Expansion and Contraction Dynamics of Liquid Necks during the Merging of Drops on a Liquid–Liquid Interface

Partial coalescence of drops on a liquid–liquid interface is a complicated process that is encountered in numerous fields of chemical engineering. It begins when the liquid neck starts to expand and finishes when it contracts to pinch-off. However, mechanisms for liquid neck expansion and contraction are still far from clear. The present work adopts an experimentally verified level-set interface capturing method to investigate the expansion and contraction dynamics of liquid necks during the coalescence process. A simulation case is performed prior to analysis of the normal behavior of the partial coalescence for an aqueous drop on a glycerol aqueous solution–silicon oil interface.
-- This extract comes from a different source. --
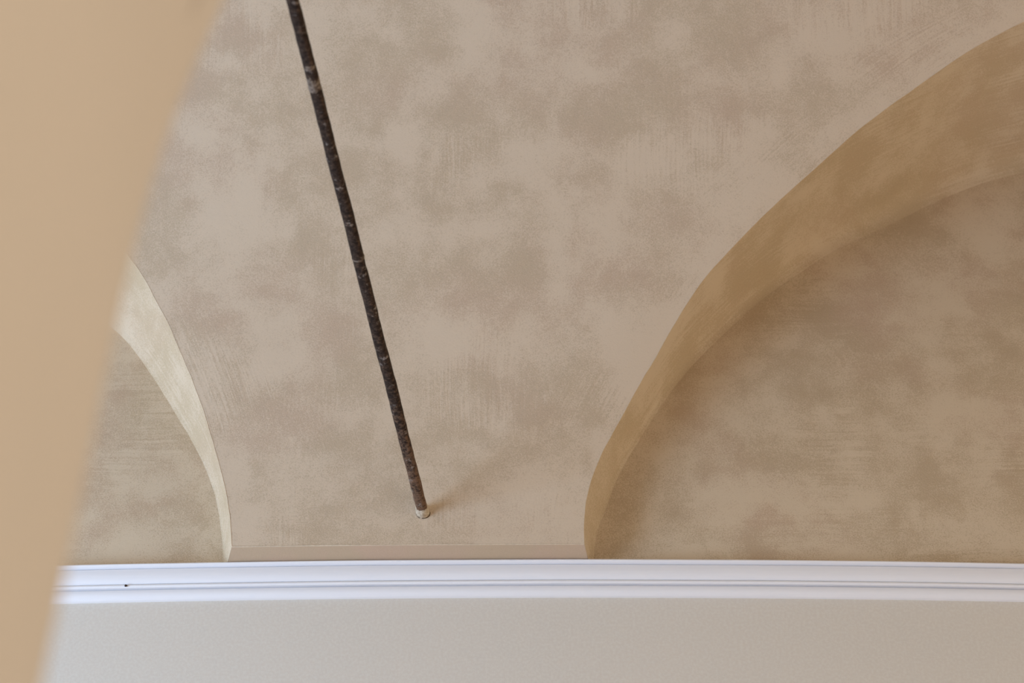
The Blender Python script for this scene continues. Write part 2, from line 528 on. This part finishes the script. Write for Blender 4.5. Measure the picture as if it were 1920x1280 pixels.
def soffit(side, ox, label=None):
    arc = ar if side > 0 else al
    gx = gx_r if side > 0 else gx_l
    NS = 26
    v, uv = [], []
    length = 0.0
    for i in range(NR):
        # matched along the edge: bottom to bottom, crown to crown
        a = Vector((arc[i, 0] + wobble(i, 4.4 + side), D, arc[i, 1]))
        g = Vector((gx[i], D - depth(rows[i]), rows[i]))
        if i:
            length += (g - pg).length
        pg = g.copy()
        wd = (g - a).length
        for j in range(NS):
            t = j / (NS - 1)
            tt = t
            cove = min(0.45, (0.004 + (0.045 if side > 0 else 0.010) * min(1.0, max(0.0, (rows[i] - 0.15) / 0.9) ** 1.6)) / max(wd, 1e-4))
            if t < cove:                                  # the plaster is rounded into the lunette wall
                q = t / cove
                w0 = a + Vector((side * 0.75, 0.0, -0.66)) * (cove * wd * 0.8)
                w1 = a.lerp(g, cove)
                p = w0 * (1 - q) ** 2 + a * (2 * q * (1 - q)) + w1 * q * q
            else:
                p = a.lerp(g, tt)
            # slightly dished so it meets the lunette wall in a soft cove
            n = Vector((side, 0.25, -0.4)).normalized()
            p -= n * 0.03 * wd * math.sin(math.pi * t) * min(1.0, i / 14)
            v.append((p.x + ox, p.y, Z0 + p.z + lens_bow(p.x + ox)))
            uv.append((length, wd * t))
    o = link_mesh('lunette_soffit', v, grid_faces(NR, NS, side > 0), SOFFIT, ceiling, True, uv)
    if label:
        o['label'] = label
    return o


for bay in (-1, 0, 1):
    soffit(1, bay * PERIOD, 'shaded brown soffit of the right lunette' if bay == 0 else None)
    soffit(-1, bay * PERIOD, 'pale daylit soffit of the left lunette' if bay == 0 else None)

# ------------------------------------------------------------------ back wall
WX0, WX1 = MID - 1.5 * PERIOD, MID + 1.5 * PERIOD
nx = 60
v = []
for z in (0.0, 2.0, 3.4, Z0 - 0.04):
    for i in range(nx):
        x = WX0 + (WX1 - WX0) * i / (nx - 1)
        v.append((x, D, z + (lens_bow(x) if z > 4 else 0)))
wall_back = link_mesh('wall_back', v, grid_faces(4, nx, False), WALL)
structure(wall_back, 'smooth pale beige wall below the white cornice', 'wall')
for k_, (x0, x1) in enumerate(((WX0, MID - PERIOD), (MID - PERIOD, MID), (MID, MID + PERIOD), (MID + PERIOD, WX1))):
    v, sp = [], []
    nz_, nxx = 90, 160
    for j in range(nz_):
        h = -0.05 + 1.5 * j / (nz_ - 1)
        for i in range(nxx):
            x = x0 + (x1 - x0) * i / (nxx - 1)
            und = 0.004 * noise.noise(Vector((x * 2.5, h * 2.5, 7.0)))
            v.append((x, D + abs(und) * 0.5, Z0 + h + lens_bow(x)))
            sp.append(sponge(x, h, SPONGE_WALL))
    o = link_mesh('lunette_wall', v, grid_faces(nz_, nxx), LUNETTE, wall_back, True, None, {'sponge': sp})
    o['label'] = 'mottled beige glazed wall inside the lunette arch'

FLOOR = chalky('worn_terracotta', srgb(176, 148, 122), srgb(190, 162, 134))
fv = [(x, y, 0.0) for y in (-3.0, 0.5, 2.0, D) for x in np.linspace(WX0, WX1, 8)]
floor = link_mesh('floor', fv, grid_faces(4, 8), FLOOR)
structure(floor, 'warm terracotta floor of the vaulted room', 'floor')

# ------------------------------------------------------------------ cornice
prof = [(0.0, -.0758), (.0046, -.0758)]
for i in range(12):                                       # lower quarter-round
    a = math.radians(24 + 86 * i / 11)
    prof.append((.0005 + .0150 * math.sin(a), -.0764 + .0160 * (1 - math.cos(a))))
prof += [(.0105, -.0552), (.0105, -.0512)]
for i in range(11):                                       # bead
    a = math.radians(-120 + 230 * i / 10)
    prof.append((.0188 + .0040 * math.cos(a), -.0478 + .0040 * math.sin(a)))
prof += [(.0150, -.0434), (.0150, -.0428)]
for i in range(14):                                       # upper quarter-round
    a = math.radians(20 + 90 * i / 13)
    prof.append((.0130 + .0165 * math.sin(a), -.0445 + .0262 * (1 - math.cos(a))))
prof += [(.0235, -.0088), (.0235, -.0058), (.0245, -.0052), (.0350, -.0048), (.0362, -.0044), (.0370, -.0036), (.0372, -.0020), (.0366, -.0006), (.0355, 0.0), (0.0, .0005)]
prof = [(p, z + .0030) for (p, z) in prof]
nx = 220
v, n = [], len(prof)
for i in range(nx):
    x = WX0 + (WX1 - WX0) * i / (nx - 1)
    w = 0.0006 * noise.noise(Vector((x * 4, 0, 0)))
    for (p, z) in prof:
        v.append((x, D - p - (w if p > 0 else 0), Z0 + z + lens_bow(x)))
trim = link_mesh('trim_1', v, grid_faces(nx, n, True), WHITE)
trim.data.set_sharp_from_angle(angle=math.radians(38))
structure(trim, 'white moulded plaster cornice running along the foot of the vault', 'cornice')


def blob(name, loc, r, mat, parent, squash=(1, 1, 1), seed=0.0, seg=12):
    bm = bmesh.new()
    bmesh.ops.create_icosphere(bm, subdivisions=3, radius=1.0)
    for w in bm.verts:
        k = 1 + 0.28 * noise.noise(w.co * 1.6 + Vector((seed, 0, 0)))
        w.co = Vector((w.co.x * squash[0], w.co.y * squash[1], w.co.z * squash[2])) * r * k
    me = bpy.data.meshes.new(name)
    bm.to_mesh(me)
    bm.free()
    me.polygons.foreach_set('use_smooth', [True] * len(me.polygons))
    me.materials.append(mat)
    o = bpy.data.objects.new(name, me)
    COL.objects.link(o)
    o.location = loc
    if parent is not None:
        o.parent = parent
    return o


blob('nail_head', (-.828, D - .0245, 4.3755), .0033, DARK, trim, (1.0, .6, .8), 3.0)['label'] = 'tiny dark nail head in the bead of the white cornice'

# ------------------------------------------------------------------ tie rod
A = Vector((-.193, 3.9275, 4.5334))
B = Vector((-.5643, 1.0, 4.5334))
axis = (B - A).normalized()
side_v = axis.cross(Vector((0, 0, 1))).normalized()
up_v = side_v.cross(axis).normalized()
L = (B - A).length
rod_root = bpy.data.objects.new('tie_rod', None)
COL.objects.link(rod_root)
rod_root.location = A
rod_root['label'] = 'dark rusty iron tie rod running out of the plaster vault above the white cornice'
rod_root['category'] = 'tie rod'
NL, NS = 420, 20
v, along = [], []
for i in range(NL):
    s = -0.03 + (L + 0.08) * i / (NL - 1)
    r0 = 0.0122 - 0.0012 * min(1.0, max(0.0, s) / 1.5)
    for j in range(NS):
        a = 2 * math.pi * j / NS
        c, sn = math.cos(a), math.sin(a)
        k = (abs(c) ** 3.2 + abs(sn) ** 3.2) ** (-1 / 3.2)     # a forged bar: rounded square
        k = 1 + (k - 1) * 0.6
        r = r0 * k * (1 + 0.055 * noise.noise(Vector((c * 0.8, sn * 0.8, s * 24)))
                      + 0.045 * noise.noise(Vector((c * 2, sn * 2, s * 60))) - 0.02)
        p = axis * s + side_v * (c * r) + up_v * (sn * r)
        p += side_v * 0.0016 * noise.noise(Vector((s * 6, 1, 1))) + up_v * 0.0016 * noise.noise(Vector((s * 6, 9, 1)))
        v.append(tuple(p))
        along.append(max(0.0, s))
f = []
for i in range(NL - 1):
    for j in range(NS):
        a, b = i * NS + j, i * NS + (j + 1) % NS
        f.append((a, b, b + NS, a + NS))
link_mesh('rod', v, f, IRON, rod_root, True, None, {'along': along})


def ring(name, s0, s1, thick, mat, a0=0.0, a1=360.0, seed=0.0, label=None):
    """a ragged sleeve of filler or splashed lime round the rod"""
    nl, ns = 14, 28
    vv = []
    for i in range(nl):
        t = i / (nl - 1)
        for j in range(ns):
            a = math.radians(a0 + (a1 - a0) * j / (ns - 1))
            c, sn = math.cos(a), math.sin(a)
            rag = 0.30 * (s1 - s0) * noise.noise(Vector((c * 2.2, sn * 2.2, seed)))
            s = s0 + (s1 - s0) * t + rag * t
            env = math.sin(math.pi * min(1, max(0, t))) ** 0.5
            r = 0.0115 + thick * env * (1 + 0.5 * noise.noise(Vector((c * 3, sn * 3, s * 60 + seed))))
            vv.append(tuple(axis * s + side_v * (c * r) + up_v * (sn * r)))
    o = link_mesh(name, vv, grid_faces(nl, ns), mat, rod_root)
    if label:
        o['label'] = label
    return o


ring('plaster_filler', -.006, .026, .0030, PLUG, seed=1.0, label='pale plaster packed round the end of the rod')
ring('paint_smear', .045, .066, .0014, SPLASH, 285, 400, 4.0)
ring('paint_smear', .085, .104, .0012, SPLASH, 300, 380, 6.5)
ring('paint_smear', .205, .222, .0010, SPLASH, 318, 375, 3.3)
ring('paint_smear', .345, .372, .0012, SPLASH, 318, 380, 5.1)
ring('lime_ring', .804, .809, .0012, SPLASH, 0, 360, 9.0, 'thin pale ring round the rod')
ring('lime_splash', 1.236, 1.272, .0010, SPLASH, 190, 330, 2.0, 'greyish lime splash on the rod')
ring('lime_splash', 1.290, 1.300, .0008, SPLASH, 200, 300, 7.0)
# hairline gap where the filler has shrunk away from the vault
v, na = [], 60
for i in range(na):
    a = math.radians(165 + 215 * i / (na - 1))
    for j in range(6):
        b = 2 * math.pi * j / 6
        t = 0.0007 * math.sin(math.pi * i / (na - 1)) ** 0.5 * (1 + 0.5 * noise.noise(Vector((a * 6, 0, 0)))) + 0.0002
        r = 0.0150 + 0.0009 * noise.noise(Vector((a * 4, 5, 0))) + t * math.cos(b)
        v.append((r * math.cos(a), -0.0006 + 0.0008 * math.sin(b), r * math.sin(a) * 0.92))
f = []
for i in range(na - 1):
    for j in range(6):
        f.append((i * 6 + j, i * 6 + (j + 1) % 6, i * 6 + 6 + (j + 1) % 6, i * 6 + 6 + j))
link_mesh('crack', v, f, CRACK, rod_root)['label'] = 'dark crack below the plastered end of the rod'

# ------------------------------------------------------------------ cream archway in front
edge = [(-0.2440, 0.0), (-0.2440, 1.2), (-0.2432, 1.9), (-0.2415, 2.161), (-0.2389, 2.226), (-0.2365, 2.296), (-0.2340, 2.367), (-0.2300, 2.453),
        (-0.2244, 2.528), (-0.2138, 2.605), (-0.1925, 2.714)]
R2 = 1.1
th0 = math.atan2(edge[-1][0] - edge[-2][0], edge[-1][1] - edge[-2][1])
cx, cz = edge[-1][0] + R2 * math.cos(th0), edge[-1][1] - R2 * math.sin(th0)
left = [tuple(p) for p in smooth_curve(edge, 70)]
for i in range(1, 41):
    th = th0 + (math.pi / 2 - th0) * i / 40
    left.append((cx - R2 * math.cos(th), cz + R2 * math.sin(th)))
outline = left + [(2 * cx - x, z) for (x, z) in left[-2::-1]]
# reveal: room-side arris is rounded, near arris too
Y0, Y1, RO = 0.6, 1.0, 0.012
v, uv = [], []
steps = [(Y0, RO), (Y0 + RO * .3, RO * .3), (Y0 + RO, 0)] + [(y, 0) for y in np.linspace(Y0, Y1, 14)[1:-1]]
for a in np.linspace(0, 90, 6):
    a = math.radians(a)
    steps.append((Y1 - RO + RO * math.sin(a), RO * (1 - math.cos(a))))
no = len(outline)
for i, (x, z) in enumerate(outline):
    xa, za = outline[max(0, i - 1)]
    xb, zb = outline[min(no - 1, i + 1)]
    tx, tz = xb - xa, zb - za
    l_ = math.hypot(tx, tz)
    nx_, nz_ = -tz / l_, tx / l_                          # outward, away from the opening
    for (y, off) in steps:
        v.append((x + nx_ * off, y, z + nz_ * off))
WZ = Z0 + 2.0
# faces of the wall around the opening
wv, wf = [], []
for yy in (Y0, Y1):
    b = len(wv)
    for i, (x, z) in enumerate(outline):
        xa, za = outline[max(0, i - 1)]
        xb, zb = outline[min(no - 1, i + 1)]
        l_ = math.hypot(xb - xa, zb - za)
        nx_, nz_ = -(zb - za) / l_, (xb - xa) / l_
        wv.append((x + nx_ * RO, yy, z + nz_ * RO))
        t = i / (no - 1)
        # outer rim matched to the outline
        if t < 0.32:
            o_ = (WX0, WZ * (t / 0.32))
        elif t > 0.68:
            o_ = (WX1, WZ * ((1 - t) / 0.32))
        else:
            o_ = (WX0 + (WX1 - WX0) * (t - 0.32) / 0.36, WZ)
        wv.append((o_[0], yy, o_[1]))
    for i in range(no - 1):
        q = (b + 2 * i, b + 2 * i + 1, b + 2 * i + 3, b + 2 * i + 2)
        wf.append(q if yy == Y0 else q[::-1])
wall_front = link_mesh('wall_front', wv, wf, CREAM, None, False)
structure(wall_front, 'cream painted wall with an arched opening, close and out of focus', 'archway')
rev = link_mesh('arch_reveal', v, grid_faces(no, len(steps), True), CREAM, wall_front)
rev['label'] = 'cream painted reveal of the arch, blurred, at the left'

# a hairline crack running up the reveal near its room-side arris
cv, cf = [], []
pts = [p for p in left if 2.625 < p[1] < 2.80]
for i, (x, z) in enumerate(pts):
    y = 0.950 + 0.003 * noise.noise(Vector((z * 30, 0, 0)))
    wdt = 0.0011 * min(1.0, (z - 2.62) / 0.05)
    cv += [(x + 0.0004, y - wdt, z - 0.0001), (x + 0.0004, y + wdt, z - 0.0001)]
    if i:
        k_ = 2 * i
        cf.append((k_ - 2, k_ - 1, k_ + 1, k_))
link_mesh('crack', cv, cf, CRACK, wall_front)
When the normal simulation is reinitialized at different instants with the velocity field set to null, the results indicate that the whole coalescence process can be divided into three substages. In the first substage, the liquid column still partially coalesces. In the second stage, the liquid column completely merges. In the third substage, the liquid column partially coalesces again. It suggests that the expansion and contraction of liquid necks are not solely determined by the net capillary pressure arising from the local azimuthal and axial curvature, as traditionally supposed. The downward fluid flow at the liquid neck also produces a negative pressure due to the Bernoulli effect. Quantitative results demonstrate that the liquid neck contracts if the joint pressure arising from the azimuthal curvature and the downward velocity field is larger than that from the axial curvature. Otherwise, the liquid neck expands.